If L is diagonalizable, algebraic & geometric multiplicities are equal

[JD_PM]

TL;DR Summary

I want to prove that if $L$ is diagonalizable then each eigenvalue $\lambda_i$ has algebraic multiplicity equal to its geometric multiplicity (i.e. $a(\lambda_i ) =g(\lambda_i ))$.

I am not used to write down formal mathematical proofs so any advice on that is very much welcomed!

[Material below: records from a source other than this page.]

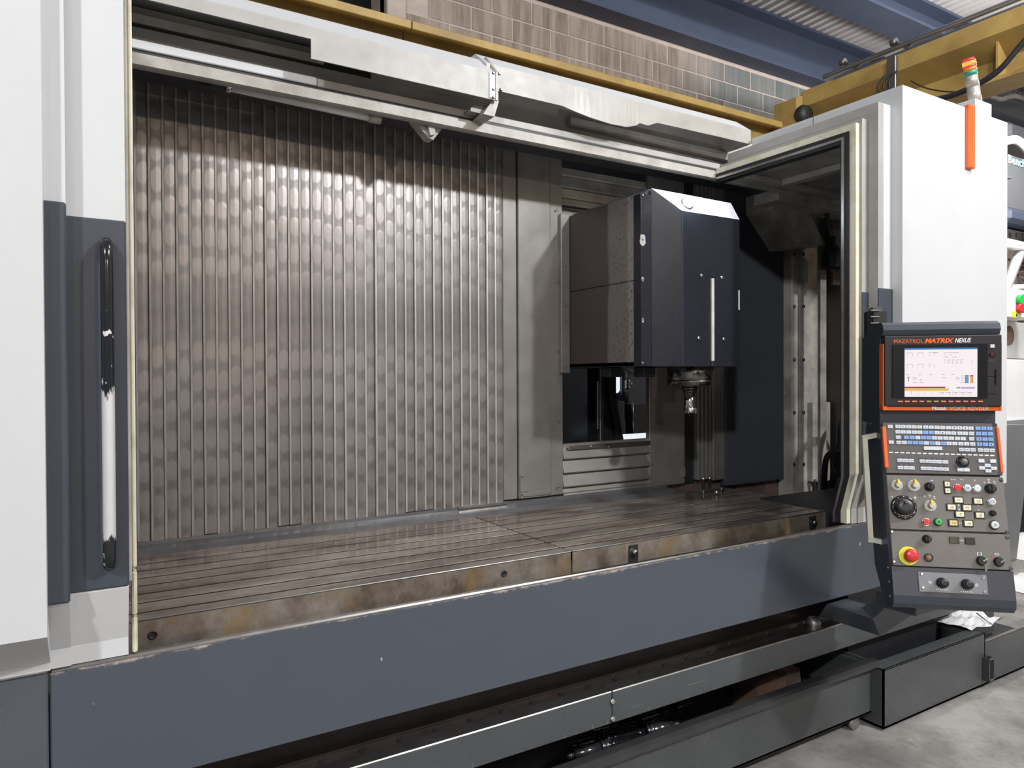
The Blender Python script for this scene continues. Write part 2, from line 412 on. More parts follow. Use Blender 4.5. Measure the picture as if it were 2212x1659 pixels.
# rear block wall
WY = 5.4
WX0, WX1 = X(830, WY, 10), X(872, WY, 15)
wall = struct(B().box(WX0, 14, WY+.005, WY+.3, 0, 5.0).build('wall_back', M['mortar'])); FR['wall_back'] = Matrix.Identity(4)
BW, BH = .41, .2
zrow0 = 5.0-.03-BH*7
src = None
for r in range(7):
    z0 = zrow0+r*BH
    off = 0 if r % 2 else BW/2
    k = 0
    while True:
        x0 = WX1+.01-(BW/2 if not off else 0)+k*BW; k += 1
        if x0 < WX1: x0 = x0+0; continue
        if x0 > 8.6: break
        if z0+BH < 3.9: continue
        j = random.uniform(-.002, .002)
        if src is None:
            src = B().box(0, BW-.012, 0, .06, 0, BH-.012, .004).build('brick', M['block'], wall)
            src.location = (x0, WY+j, z0)
        else:
            o = src.copy(); COL.objects.link(o); o.parent = wall; o.location = (x0, WY+j, z0)
struct(B().box(WX0, WX1, WY-.06, WY+.1, 0, 5.0, .01).build('trim_1', M['mortar']))
struct(B().box(-9, 3.1, WY+.6, WY+.8, 0, 5.55).build('trim_2', M['void']))
struct(B().box(13.8, 14, -9, 6.2, 0, 5.55).build('wall_right', M['deck']))
def ibeam(name, label, y, zb, zt, x0, x1, fl=.16, t=.03):
    g = thing(name, label, 'beam', ((x0+x1)/2, y, zb))
    B().box(x0, x1, y-fl, y+fl, zb, zb+t).build('flange', M['beam'], g)
    B().box(x0, x1, y-fl, y+fl, zt-t, zt).build('flange', M['beam'], g)
    B().box(x0, x1, y-.012, y+.012, zb+t, zt-t).build('web', M['beam'], g)
ibeam('roof_beam', 'wide blue-grey roof beam along the top of the block wall', 5.36, 5.0, 5.55, 1, 13.6)
ibeam('roof_beam', 'blue-grey roof beam nearer the camera, crossing the corrugated deck at top right', 4.36, 5.27, 5.55, 1, 13.6, .17)
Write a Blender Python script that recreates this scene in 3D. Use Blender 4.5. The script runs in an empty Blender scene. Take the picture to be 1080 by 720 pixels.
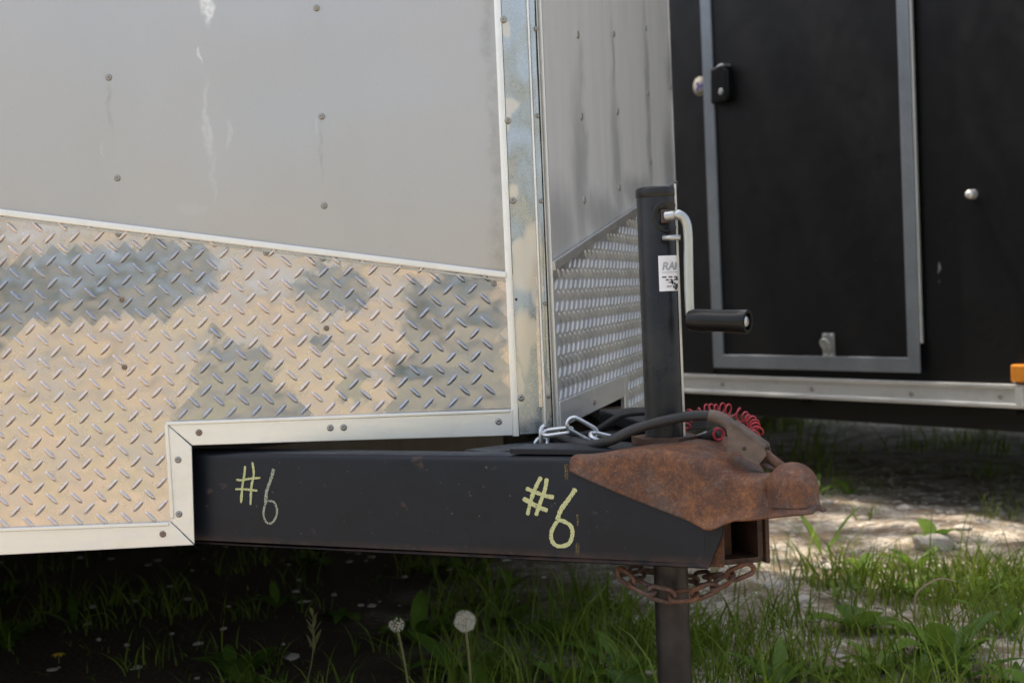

Given a n-dimensional vector space $V$ (where n is a finite number) and a linear operator $L$ (which, by definition, implies $L:V \to V$; reference: Linear Algebra Done Right by Axler, page 86) whose characteristic polynomial (we assume) can be factorized out as first-degree products over $\Bbb R$ and whose collection of eigenvalues is $\{\lambda_1, \lambda_2,..., \lambda_k\}$. If $L$ is diagonalizable then each eigenvalue $\lambda_i$ has algebraic multiplicity equal to its geometric multiplicity (i.e. $a(\lambda_i ) =g(\lambda_i )$

First off, we assume that the matrix $L$ is diagonalizable. That implies that there is a basis of $V$ consisting of eigenvectors of $L$. We made no assumption regarding the degeneracy of the spectrum so let's keep it general. Let us label $a_1$ as the collection of all eigenvectors with eigenvalue $\lambda_i$ and we do the same up to $a_k$. Now we construct the basis $\beta$ of eigenvectors of $L$ i.e.

\begin{equation*}
\beta = \{ a_1, a_2, ..., a_k\}
\end{equation*}

Thus $D=P^{-1} A P$, where $D$ is a diagonal matrix, (with respect to the $\beta$ basis) containing the eigenvalues of $L$ i.e.

We now build up the matrix $P$ as a row matrix containing the columns of $P$

\begin{equation*}
P=(p_1 p_2 ... p_k)
\end{equation*}

We note that

\begin{align*}
&AP=PD \Rightarrow \\
&\Rightarrow (Ap_1 Ap_2 ... Ap_k) = A(p_1 p_2 ... p_k) = (p_1 p_2 ... p_k)D=(\lambda_1 p_1 \lambda_2 p_2 ... \lambda_k p_k)
\end{align*}

So we see that each of the columns of the matrix $P$ satisfies the eigenvector equation i.e. $Ap_i = \lambda_i p_i$.

What I do not see is how to show that $a(\lambda_i) = g(\lambda_i)$ from here.

Thank you!

 

[Infrared]

The sum of the algebraic multiplicities is $n$. Since $L$ is diagonalizable, the sum of the geometric multiplicities is also $n$. Since $a(\lambda)\geq g(\lambda)$ for each eigenvalue $\lambda$, these sums can only be equal if we always have $a(\lambda)=g(\lambda).$

 

[JD_PM]

The sum of the algebraic multiplicities is $n$.

Alright I see this is because we are given that the characteristic polynomial completely factorizes in first degree products over $\Bbb R$

Since $L$ is diagonalizable, the sum of the geometric multiplicities is also $n$.

Naïve question: why?

 

[Infrared]

Since $L$ is diagonalizable, $V$ is the direct sum of the eigenspaces for $T.$ The dimension of each eigenspace is the geometric multiplicity of the corresponding eigenvalue.

 

[jbunniii]

More concretely, suppose that the algebraic multiplicity of eigenvalue $\lambda$ is $m$. Since $A$ is diagonalizable, then (permuting the rows and columns if necessary) we may assume that there is a matrix $D$ such that the first $m$ diagonal entries of $D$ are $\lambda$, and that there is an invertible matrix $P$ such that $PD = AP$.

If $e_j$ denotes the column vector with $1$ in the $j$'th entry and zeros everywhere else, then for $1 \leq j \leq m$ we have $De_j = \lambda e_j$. Also, if $p_j$ denotes the $j$'th column of $P$, then $Pe_j = p_j$. Therefore:
$$PDe_j = P(\lambda e_j) = \lambda Pe_j = \lambda p_j$$
and
$$APe_j = Ap_j$$
Since the LHS's of the above two equations are equal, so are the RHS's:
$$Ap_j = \lambda p_j$$
which shows that $p_j$ is an eigenvector of $A$ associated with $\lambda$.

This holds for $1 \leq j \leq m$, which shows that the geometric multiplicity of $\lambda$ is at least $m$; here we are using the fact that $p_1,p_2,\ldots,p_m$ are linearly independent since $P$ is invertible.

Since the geometric multiplicity cannot exceed the algebraic multiplicity, which is also $m$, the conclusion follows.